Pero el Dalai Lama, como no podía ser menos, ha dejado siempre claro que el budismo no es inamovible. El reportaje nos dice que si la investigación demuestra que hay errores en sus principios básicos (¿cómo podría demostrarlo?), «está abierto a la adaptación». De ahí, entre otras cosas, su interés por la física cuántica, pues está convencido de que «entender la naturaleza de los átomos y de los quarks podría ayudar a comprender los aspectos físicos de la definición budista de la naturaleza transitoria de todas las cosas».
Ciencia y magia
Este interés por la ciencia moderna no es incompatible con la consulta a los oráculos y el consejo de los adivinos, que el Dalai Lama practica de modo habitual. Son elementos de la religión prebudista tibetana, el Bön, una especie de chamanismo y magia que el Dalai no ve razón para abandonar. Al contrario: «En 50 años de experiencia con la adivinación, casi todas las decisiones que he tomado sobre esta base han resultado correctas». Este cóctel de ciencia y magia, razón y oráculos es bien aceptado por una sociedad secularizada, dispuesta a sustituir la religión por la magia, que a fin de cuentas es poder.

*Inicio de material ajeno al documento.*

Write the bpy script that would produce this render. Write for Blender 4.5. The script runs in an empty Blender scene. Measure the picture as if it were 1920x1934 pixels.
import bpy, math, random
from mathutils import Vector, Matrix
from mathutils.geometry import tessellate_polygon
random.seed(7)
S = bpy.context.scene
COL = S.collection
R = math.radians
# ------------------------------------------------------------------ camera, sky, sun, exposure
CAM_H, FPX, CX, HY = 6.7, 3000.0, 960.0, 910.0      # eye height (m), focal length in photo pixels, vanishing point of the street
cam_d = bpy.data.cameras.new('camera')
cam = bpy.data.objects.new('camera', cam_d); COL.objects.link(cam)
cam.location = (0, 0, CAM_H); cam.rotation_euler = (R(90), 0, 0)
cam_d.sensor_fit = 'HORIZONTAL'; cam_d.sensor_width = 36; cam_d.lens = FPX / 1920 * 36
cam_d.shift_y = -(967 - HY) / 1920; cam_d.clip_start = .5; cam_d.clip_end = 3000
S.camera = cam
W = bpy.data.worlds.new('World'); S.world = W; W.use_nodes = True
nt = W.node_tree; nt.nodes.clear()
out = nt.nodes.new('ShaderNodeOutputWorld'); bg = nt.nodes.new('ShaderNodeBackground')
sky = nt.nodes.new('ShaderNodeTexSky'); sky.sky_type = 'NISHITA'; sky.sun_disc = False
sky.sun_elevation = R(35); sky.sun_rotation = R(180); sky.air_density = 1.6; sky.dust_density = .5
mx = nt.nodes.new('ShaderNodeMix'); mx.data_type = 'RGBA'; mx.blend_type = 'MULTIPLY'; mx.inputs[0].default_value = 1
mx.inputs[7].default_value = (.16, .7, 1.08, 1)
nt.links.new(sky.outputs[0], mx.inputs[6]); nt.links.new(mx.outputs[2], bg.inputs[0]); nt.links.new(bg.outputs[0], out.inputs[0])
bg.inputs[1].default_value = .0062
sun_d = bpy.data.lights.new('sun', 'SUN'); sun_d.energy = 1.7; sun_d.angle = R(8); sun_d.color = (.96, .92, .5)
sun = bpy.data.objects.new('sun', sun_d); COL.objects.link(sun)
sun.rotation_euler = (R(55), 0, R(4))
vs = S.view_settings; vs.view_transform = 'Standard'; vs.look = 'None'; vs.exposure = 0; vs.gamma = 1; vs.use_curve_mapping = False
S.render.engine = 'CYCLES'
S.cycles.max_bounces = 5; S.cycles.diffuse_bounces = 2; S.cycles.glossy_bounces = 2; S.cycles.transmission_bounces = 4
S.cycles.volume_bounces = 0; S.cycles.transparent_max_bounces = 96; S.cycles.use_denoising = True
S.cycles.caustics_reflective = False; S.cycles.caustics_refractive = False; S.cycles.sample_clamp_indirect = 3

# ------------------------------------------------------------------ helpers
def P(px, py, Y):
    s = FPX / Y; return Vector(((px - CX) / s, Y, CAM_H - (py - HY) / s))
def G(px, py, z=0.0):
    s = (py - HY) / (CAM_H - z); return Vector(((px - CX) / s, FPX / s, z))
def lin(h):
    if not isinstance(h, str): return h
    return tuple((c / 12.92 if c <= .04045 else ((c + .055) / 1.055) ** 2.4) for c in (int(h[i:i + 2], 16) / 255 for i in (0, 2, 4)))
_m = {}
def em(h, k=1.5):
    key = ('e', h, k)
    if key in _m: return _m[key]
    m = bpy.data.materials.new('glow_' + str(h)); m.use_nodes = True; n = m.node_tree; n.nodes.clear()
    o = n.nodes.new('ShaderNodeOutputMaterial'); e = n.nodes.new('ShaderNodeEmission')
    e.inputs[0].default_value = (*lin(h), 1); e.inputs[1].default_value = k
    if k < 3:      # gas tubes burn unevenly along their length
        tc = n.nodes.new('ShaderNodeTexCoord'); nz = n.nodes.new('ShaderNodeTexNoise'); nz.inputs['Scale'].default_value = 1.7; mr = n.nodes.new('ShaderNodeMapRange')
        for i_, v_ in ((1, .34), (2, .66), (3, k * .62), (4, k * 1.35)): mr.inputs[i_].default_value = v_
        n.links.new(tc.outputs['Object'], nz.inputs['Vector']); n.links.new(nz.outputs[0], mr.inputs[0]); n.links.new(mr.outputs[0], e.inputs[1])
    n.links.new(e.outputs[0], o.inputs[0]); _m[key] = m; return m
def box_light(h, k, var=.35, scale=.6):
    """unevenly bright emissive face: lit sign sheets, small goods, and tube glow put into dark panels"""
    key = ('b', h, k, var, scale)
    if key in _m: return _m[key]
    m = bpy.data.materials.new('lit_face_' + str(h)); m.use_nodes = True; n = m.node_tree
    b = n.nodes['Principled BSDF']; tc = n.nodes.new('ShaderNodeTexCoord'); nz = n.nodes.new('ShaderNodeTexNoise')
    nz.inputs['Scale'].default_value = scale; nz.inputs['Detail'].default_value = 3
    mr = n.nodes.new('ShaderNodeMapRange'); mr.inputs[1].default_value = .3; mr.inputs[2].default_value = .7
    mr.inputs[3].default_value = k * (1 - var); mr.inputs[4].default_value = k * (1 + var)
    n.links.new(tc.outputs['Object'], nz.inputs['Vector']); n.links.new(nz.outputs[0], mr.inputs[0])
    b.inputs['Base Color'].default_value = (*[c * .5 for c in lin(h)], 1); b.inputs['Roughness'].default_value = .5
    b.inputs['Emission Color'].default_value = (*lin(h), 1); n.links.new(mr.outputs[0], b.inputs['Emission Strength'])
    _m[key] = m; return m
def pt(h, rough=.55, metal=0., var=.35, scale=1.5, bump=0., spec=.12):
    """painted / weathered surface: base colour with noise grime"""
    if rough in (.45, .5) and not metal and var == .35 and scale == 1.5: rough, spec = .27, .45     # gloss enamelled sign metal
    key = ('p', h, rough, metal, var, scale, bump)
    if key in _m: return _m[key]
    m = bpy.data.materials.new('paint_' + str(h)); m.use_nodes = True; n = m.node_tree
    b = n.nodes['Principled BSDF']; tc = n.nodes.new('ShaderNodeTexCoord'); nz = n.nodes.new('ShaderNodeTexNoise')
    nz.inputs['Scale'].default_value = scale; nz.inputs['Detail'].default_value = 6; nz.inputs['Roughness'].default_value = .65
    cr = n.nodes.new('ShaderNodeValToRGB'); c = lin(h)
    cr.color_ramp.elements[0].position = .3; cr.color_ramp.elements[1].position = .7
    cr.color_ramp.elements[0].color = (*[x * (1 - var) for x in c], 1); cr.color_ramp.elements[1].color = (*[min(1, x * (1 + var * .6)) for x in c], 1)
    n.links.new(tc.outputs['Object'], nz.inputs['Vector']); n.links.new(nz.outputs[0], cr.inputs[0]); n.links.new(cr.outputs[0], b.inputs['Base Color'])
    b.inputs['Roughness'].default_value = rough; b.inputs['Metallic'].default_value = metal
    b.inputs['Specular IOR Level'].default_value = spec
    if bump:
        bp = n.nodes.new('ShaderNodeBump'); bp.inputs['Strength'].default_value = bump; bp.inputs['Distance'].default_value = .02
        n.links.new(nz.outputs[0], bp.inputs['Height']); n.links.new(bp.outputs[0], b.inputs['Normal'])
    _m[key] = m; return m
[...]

El público secularizado de Occidente conecta bien con un líder religioso que no pide que le sigas ni obliga a creer en nada. El reportaje lo sintetiza así: «A sus oyentes occidentales les dice: lo que importa no es lo que uno cree o qué enseñanzas sigue. Lo que importa es la motivación de cada uno para hacerlo y la forma en que lo hace». La incómoda cuestión de la verdad queda aparcada. Hay oyentes pero no creyentes. Cualquier cosa que creas estará bien, si tienes buenos motivos para creerlo. ¿Y quién puede juzgar de las motivaciones sino el propio interesado? Religión a la carta, en la dosis que necesites para mantener la chispa de la vida.

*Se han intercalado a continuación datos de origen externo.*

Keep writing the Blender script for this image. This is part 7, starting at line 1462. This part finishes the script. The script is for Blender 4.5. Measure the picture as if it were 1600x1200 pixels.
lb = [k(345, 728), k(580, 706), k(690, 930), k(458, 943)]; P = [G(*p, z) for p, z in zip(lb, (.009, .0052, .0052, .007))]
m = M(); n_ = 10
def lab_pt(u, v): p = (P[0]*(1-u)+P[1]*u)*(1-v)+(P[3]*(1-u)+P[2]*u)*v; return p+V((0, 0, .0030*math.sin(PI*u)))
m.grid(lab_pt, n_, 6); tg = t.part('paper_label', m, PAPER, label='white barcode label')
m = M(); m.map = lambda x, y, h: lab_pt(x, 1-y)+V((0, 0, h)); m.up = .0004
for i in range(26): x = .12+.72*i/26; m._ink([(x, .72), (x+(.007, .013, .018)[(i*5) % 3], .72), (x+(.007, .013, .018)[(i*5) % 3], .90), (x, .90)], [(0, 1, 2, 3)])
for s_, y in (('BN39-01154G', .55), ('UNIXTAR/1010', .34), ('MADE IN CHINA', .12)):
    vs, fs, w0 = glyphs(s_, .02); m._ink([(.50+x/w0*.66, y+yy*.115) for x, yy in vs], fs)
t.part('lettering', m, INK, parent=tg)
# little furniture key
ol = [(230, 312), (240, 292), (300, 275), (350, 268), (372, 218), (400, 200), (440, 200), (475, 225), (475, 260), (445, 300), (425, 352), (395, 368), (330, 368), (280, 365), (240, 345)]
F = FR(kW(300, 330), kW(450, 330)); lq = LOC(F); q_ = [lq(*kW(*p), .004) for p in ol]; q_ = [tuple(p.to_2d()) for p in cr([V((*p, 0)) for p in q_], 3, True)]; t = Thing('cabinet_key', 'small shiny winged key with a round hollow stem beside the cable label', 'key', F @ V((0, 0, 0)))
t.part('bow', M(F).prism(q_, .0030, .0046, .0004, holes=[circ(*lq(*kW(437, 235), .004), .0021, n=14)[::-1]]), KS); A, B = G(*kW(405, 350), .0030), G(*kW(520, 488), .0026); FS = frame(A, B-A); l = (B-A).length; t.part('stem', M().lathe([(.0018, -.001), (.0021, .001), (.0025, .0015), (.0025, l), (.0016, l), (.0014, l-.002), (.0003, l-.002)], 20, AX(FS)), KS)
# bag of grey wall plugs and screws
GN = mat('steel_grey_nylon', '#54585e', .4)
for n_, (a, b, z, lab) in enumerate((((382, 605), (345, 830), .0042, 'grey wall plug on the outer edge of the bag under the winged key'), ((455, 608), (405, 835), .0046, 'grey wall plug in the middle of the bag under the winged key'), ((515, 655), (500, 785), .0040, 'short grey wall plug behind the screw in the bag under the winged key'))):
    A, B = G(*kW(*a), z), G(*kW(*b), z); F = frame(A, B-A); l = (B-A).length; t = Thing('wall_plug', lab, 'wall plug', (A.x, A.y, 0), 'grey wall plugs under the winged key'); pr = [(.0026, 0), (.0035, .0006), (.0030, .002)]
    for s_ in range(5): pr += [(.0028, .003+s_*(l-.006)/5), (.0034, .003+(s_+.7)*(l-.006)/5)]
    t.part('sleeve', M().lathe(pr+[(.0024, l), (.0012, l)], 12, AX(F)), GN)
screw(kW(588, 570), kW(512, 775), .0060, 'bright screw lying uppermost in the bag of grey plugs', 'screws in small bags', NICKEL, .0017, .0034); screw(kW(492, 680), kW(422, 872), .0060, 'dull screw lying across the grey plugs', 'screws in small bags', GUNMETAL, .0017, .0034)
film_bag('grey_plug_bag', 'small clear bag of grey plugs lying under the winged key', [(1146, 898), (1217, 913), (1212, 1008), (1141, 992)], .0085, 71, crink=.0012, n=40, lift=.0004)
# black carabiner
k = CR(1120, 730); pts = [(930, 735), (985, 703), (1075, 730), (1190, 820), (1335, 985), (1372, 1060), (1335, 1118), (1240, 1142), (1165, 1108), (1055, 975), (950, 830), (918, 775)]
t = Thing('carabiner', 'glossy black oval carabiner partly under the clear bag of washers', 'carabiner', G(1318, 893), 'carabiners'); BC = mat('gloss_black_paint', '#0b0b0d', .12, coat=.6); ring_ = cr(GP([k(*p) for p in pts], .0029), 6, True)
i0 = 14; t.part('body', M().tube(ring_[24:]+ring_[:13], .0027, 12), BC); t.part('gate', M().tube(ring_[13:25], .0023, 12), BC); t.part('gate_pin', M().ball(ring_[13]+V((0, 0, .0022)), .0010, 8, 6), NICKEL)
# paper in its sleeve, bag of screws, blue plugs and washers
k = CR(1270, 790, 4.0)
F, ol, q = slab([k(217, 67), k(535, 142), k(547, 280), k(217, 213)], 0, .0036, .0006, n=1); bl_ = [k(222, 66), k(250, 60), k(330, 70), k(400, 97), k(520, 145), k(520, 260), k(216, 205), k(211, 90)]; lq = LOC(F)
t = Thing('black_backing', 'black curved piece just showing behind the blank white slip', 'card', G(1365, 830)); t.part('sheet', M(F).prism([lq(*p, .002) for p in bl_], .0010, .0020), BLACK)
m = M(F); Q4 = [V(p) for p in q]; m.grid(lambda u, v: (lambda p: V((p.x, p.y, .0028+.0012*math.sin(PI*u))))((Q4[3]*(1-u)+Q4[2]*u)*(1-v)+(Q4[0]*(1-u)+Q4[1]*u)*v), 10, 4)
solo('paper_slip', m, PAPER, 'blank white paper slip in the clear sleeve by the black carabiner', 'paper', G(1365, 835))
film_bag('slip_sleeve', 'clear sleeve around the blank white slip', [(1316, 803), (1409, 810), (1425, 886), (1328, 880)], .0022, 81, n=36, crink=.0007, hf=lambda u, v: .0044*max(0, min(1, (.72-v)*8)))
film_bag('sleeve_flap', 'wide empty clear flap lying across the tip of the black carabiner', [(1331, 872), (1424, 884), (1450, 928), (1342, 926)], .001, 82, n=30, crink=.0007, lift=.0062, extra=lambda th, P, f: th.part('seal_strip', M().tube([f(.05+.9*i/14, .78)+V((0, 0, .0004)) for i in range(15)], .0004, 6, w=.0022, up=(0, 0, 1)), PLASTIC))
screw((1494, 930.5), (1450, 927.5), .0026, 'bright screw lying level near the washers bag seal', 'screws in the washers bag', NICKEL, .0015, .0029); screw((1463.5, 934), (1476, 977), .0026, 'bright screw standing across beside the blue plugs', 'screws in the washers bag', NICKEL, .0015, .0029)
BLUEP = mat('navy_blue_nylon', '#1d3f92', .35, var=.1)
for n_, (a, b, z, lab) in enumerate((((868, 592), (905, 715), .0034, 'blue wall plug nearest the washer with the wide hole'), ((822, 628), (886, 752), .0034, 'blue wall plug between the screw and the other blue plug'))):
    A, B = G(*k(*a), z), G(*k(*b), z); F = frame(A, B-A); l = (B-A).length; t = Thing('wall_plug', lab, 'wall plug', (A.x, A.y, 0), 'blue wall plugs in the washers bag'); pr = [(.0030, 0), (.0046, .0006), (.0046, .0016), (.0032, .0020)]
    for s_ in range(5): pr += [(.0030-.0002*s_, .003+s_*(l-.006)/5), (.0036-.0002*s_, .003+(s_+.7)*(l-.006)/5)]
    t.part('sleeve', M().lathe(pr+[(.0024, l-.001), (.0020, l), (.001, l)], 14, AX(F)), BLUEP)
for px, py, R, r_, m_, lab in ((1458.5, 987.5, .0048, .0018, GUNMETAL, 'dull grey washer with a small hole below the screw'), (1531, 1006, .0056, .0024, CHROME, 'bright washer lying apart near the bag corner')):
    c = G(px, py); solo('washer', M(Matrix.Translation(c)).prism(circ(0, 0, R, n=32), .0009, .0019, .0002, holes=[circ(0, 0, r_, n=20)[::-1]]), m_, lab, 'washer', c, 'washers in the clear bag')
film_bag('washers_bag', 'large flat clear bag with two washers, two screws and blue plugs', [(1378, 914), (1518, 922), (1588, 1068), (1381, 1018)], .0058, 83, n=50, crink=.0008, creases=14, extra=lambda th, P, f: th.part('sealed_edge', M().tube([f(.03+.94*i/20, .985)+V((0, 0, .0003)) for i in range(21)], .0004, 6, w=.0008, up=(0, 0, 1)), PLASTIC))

Probablemente esto que pasa por sabiduría tibetana es más un producto a la salsa occidental que auténtico budismo de marca. Por lo menos se advierten claros malentendidos en los comentarios de algunos admiradores. Por ejemplo, la periodista Mercedes Milá, que entrevistó al Dalai Lama, dice que tuvo la impresión de haber hablado con un hombre sabio, del que retiene una frase: «Todos los hombres hemos nacido con el derecho a ser felices». Quizá a la periodista le falla la memoria y lo que está recordando es la Constitución americana. Pero la doctrina budista dice que todo lo que existe está sujeto al dolor, cuyo origen reside en el deseo, en el ansia de vivir, y que el camino para la salvación espiritual es extinguir el deseo. Da la impresión de que el nirvana no tiene mucho que ver con triunfar en «Gran Hermano».
Por lo menos en esta vida. Pues otra de las fuentes de equívocos en el flechazo occidental por el budismo es la reencarnación o metempsícosis. Para los admiradores superficiales del budismo, la idea de reencarnación es el sucedáneo de la inmortalidad, la garantía de que uno va a tener la oportunidad de volver a empezar en nuevas vidas. Pero la doctrina budista ni tan siquiera reconoce el alma individual, un yo único que se reencarne, y el objetivo último de este devenir es extinguir el deseo de la vida y alcanzar el nirvana.
En las fotografías que ilustran las entrevistas para la prensa occidental, el Dalai Lama muestra una sonrisa enigmática y un tanto pilla. Quizá le divierte una admiración tan incondicional por unos motivos tan equivocados.